Challenge -> Restate, exactly and only, the lines from the first through the line containing "R = math.radians".

Source data ->
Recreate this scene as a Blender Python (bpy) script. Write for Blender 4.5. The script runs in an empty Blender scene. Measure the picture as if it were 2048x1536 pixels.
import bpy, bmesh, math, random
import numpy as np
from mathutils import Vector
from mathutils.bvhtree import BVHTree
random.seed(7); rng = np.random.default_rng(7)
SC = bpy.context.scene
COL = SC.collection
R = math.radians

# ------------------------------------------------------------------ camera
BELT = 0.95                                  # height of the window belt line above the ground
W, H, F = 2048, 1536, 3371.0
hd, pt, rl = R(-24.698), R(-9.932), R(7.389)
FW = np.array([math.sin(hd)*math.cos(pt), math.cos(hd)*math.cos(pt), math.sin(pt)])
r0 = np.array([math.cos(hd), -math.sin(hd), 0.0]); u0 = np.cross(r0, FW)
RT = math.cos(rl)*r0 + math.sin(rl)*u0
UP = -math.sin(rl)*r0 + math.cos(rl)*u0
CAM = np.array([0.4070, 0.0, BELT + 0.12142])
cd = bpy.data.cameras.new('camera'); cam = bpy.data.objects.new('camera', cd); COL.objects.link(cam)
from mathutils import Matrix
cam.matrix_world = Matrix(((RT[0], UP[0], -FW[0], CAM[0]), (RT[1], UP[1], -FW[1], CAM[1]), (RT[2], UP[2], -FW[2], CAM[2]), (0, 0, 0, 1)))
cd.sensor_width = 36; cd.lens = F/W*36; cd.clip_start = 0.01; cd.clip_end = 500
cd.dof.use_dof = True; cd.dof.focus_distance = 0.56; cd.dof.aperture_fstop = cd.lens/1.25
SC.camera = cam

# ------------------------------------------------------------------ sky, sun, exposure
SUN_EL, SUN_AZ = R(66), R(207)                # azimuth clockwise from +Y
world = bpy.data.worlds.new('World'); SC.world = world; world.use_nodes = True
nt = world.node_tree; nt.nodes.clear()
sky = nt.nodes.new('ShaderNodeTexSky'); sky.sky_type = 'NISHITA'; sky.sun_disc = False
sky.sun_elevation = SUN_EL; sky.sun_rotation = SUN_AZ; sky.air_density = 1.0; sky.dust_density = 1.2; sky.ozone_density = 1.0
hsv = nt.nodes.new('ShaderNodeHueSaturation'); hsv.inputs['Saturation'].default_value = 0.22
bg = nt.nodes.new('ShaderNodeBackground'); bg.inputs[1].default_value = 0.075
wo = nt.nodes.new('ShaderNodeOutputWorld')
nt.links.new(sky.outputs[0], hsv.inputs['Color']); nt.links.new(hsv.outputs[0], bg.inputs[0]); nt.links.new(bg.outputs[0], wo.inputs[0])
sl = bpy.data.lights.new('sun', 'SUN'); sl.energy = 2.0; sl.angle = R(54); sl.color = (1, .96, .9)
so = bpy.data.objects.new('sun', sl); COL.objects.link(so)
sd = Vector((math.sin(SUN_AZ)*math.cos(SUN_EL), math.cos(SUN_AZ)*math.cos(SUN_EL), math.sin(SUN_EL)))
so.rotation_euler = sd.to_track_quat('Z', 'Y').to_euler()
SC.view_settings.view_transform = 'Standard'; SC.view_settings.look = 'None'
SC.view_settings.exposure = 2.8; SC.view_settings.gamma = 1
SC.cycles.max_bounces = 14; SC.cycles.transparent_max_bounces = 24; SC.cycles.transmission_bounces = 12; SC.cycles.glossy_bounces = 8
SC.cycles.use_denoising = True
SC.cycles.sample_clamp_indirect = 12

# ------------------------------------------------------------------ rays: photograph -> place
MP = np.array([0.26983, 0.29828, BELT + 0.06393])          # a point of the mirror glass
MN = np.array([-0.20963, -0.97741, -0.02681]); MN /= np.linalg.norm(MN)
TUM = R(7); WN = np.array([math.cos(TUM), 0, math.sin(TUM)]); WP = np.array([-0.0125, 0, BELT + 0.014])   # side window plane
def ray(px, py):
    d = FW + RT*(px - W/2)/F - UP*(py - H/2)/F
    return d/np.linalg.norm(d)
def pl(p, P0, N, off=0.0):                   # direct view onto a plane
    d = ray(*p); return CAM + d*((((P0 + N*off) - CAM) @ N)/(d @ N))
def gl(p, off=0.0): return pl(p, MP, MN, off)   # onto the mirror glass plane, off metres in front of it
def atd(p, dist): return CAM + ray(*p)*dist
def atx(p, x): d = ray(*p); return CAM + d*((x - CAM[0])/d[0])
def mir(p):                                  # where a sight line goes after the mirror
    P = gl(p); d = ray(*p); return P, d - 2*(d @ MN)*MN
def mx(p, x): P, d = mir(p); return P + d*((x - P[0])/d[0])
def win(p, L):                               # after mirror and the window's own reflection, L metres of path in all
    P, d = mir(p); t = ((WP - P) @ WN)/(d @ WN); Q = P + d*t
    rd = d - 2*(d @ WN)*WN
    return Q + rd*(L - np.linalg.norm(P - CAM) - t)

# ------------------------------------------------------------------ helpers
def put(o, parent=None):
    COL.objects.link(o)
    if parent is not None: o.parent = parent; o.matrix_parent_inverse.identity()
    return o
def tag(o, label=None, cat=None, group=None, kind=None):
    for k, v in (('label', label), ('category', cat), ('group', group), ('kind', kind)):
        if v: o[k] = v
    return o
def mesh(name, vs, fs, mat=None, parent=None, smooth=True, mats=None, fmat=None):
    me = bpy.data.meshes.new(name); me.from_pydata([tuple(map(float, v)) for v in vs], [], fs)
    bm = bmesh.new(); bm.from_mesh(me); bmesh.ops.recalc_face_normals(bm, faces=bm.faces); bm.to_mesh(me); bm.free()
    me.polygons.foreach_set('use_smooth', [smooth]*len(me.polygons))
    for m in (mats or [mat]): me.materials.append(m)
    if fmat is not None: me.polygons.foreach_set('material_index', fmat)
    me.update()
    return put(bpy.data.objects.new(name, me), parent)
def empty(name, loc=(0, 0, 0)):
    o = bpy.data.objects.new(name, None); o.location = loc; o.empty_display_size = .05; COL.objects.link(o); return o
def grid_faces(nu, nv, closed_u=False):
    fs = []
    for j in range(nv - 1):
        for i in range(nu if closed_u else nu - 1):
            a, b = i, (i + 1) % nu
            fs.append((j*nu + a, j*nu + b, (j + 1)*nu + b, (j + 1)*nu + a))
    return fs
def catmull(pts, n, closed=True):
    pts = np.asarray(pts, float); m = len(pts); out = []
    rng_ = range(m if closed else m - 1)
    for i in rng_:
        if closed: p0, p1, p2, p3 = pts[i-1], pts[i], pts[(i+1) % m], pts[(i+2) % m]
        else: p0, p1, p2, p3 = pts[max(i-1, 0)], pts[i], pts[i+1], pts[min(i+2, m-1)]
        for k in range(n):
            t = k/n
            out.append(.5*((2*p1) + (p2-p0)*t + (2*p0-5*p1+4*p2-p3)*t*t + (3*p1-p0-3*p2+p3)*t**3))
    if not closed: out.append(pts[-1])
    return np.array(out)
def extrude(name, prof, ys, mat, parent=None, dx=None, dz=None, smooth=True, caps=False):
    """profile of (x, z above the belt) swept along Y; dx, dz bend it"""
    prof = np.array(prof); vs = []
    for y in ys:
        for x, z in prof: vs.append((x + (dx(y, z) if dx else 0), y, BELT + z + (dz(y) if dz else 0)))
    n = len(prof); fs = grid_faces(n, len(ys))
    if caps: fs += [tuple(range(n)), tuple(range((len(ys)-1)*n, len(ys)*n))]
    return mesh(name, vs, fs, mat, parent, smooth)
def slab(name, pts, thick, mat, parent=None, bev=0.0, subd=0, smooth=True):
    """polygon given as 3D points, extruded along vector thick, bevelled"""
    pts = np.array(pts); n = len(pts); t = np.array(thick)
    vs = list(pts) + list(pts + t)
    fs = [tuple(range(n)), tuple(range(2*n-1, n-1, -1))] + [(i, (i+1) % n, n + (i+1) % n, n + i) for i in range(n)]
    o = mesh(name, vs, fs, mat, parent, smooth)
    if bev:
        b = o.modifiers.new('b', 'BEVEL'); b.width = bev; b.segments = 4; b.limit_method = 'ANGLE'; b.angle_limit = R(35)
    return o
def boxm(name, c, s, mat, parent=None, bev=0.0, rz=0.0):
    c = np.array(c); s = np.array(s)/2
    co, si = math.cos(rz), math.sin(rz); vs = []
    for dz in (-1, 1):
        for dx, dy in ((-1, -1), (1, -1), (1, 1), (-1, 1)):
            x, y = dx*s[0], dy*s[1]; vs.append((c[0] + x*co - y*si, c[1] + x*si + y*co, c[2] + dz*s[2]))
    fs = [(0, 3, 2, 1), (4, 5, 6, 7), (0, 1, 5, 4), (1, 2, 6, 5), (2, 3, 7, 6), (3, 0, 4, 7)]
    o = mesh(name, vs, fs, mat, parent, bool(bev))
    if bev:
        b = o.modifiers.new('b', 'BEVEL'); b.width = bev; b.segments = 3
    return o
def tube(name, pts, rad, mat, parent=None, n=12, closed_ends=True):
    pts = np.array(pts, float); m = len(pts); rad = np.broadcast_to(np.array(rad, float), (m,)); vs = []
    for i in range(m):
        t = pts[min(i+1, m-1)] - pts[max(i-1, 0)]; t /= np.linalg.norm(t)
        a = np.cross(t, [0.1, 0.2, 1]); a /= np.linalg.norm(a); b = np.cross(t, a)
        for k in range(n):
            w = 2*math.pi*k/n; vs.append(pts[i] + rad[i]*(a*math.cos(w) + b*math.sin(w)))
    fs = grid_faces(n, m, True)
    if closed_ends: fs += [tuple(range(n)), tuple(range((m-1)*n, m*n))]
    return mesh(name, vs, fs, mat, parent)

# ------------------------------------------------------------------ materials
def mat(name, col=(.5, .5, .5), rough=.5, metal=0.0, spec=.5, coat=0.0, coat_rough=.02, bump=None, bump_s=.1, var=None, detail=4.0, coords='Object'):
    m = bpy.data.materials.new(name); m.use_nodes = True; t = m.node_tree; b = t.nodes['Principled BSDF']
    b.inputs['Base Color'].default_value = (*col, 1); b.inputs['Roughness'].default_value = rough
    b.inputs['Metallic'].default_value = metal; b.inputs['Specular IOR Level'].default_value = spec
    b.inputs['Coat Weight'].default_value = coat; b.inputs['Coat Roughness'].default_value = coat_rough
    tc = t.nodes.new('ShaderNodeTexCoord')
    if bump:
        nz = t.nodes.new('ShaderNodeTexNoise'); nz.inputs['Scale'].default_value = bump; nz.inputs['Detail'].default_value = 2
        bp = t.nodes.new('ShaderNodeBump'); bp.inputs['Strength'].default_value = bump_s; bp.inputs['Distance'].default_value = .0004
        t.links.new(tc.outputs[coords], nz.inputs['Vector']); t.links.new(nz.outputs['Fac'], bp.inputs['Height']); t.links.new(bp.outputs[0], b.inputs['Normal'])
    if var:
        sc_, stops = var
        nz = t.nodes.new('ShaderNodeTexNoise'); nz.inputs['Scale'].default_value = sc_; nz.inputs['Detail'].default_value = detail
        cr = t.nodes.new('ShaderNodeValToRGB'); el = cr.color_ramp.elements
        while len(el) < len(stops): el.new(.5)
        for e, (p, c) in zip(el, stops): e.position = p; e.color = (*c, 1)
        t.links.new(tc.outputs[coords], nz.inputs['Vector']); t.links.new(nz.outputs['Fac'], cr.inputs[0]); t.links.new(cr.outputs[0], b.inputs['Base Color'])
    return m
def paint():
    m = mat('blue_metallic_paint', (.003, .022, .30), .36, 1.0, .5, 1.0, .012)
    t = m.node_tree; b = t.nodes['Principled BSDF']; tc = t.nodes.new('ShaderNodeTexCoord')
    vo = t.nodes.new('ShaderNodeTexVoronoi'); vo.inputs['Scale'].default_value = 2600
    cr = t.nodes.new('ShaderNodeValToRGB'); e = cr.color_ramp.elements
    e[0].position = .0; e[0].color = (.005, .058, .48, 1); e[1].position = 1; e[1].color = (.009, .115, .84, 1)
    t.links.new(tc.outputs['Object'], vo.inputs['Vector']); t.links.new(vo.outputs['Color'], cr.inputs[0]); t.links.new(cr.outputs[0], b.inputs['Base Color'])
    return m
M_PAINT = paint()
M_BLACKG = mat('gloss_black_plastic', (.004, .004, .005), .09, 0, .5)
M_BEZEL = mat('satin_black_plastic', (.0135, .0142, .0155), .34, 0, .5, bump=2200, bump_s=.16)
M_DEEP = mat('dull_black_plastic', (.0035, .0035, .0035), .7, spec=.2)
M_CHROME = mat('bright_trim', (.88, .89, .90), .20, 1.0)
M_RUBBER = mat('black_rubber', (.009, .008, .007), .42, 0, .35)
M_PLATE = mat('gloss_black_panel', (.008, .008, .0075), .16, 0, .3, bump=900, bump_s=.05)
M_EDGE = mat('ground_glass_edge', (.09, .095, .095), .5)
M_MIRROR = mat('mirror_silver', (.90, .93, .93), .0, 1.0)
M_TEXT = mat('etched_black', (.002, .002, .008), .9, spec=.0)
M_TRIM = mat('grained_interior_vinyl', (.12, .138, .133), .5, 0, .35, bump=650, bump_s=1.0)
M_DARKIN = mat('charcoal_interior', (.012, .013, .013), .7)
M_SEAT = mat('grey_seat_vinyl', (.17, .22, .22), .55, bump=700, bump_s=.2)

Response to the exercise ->
Recreate this scene as a Blender Python (bpy) script. Write for Blender 4.5. The script runs in an empty Blender scene. Measure the picture as if it were 2048x1536 pixels.
import bpy, bmesh, math, random
import numpy as np
from mathutils import Vector
from mathutils.bvhtree import BVHTree
random.seed(7); rng = np.random.default_rng(7)
SC = bpy.context.scene
COL = SC.collection
R = math.radians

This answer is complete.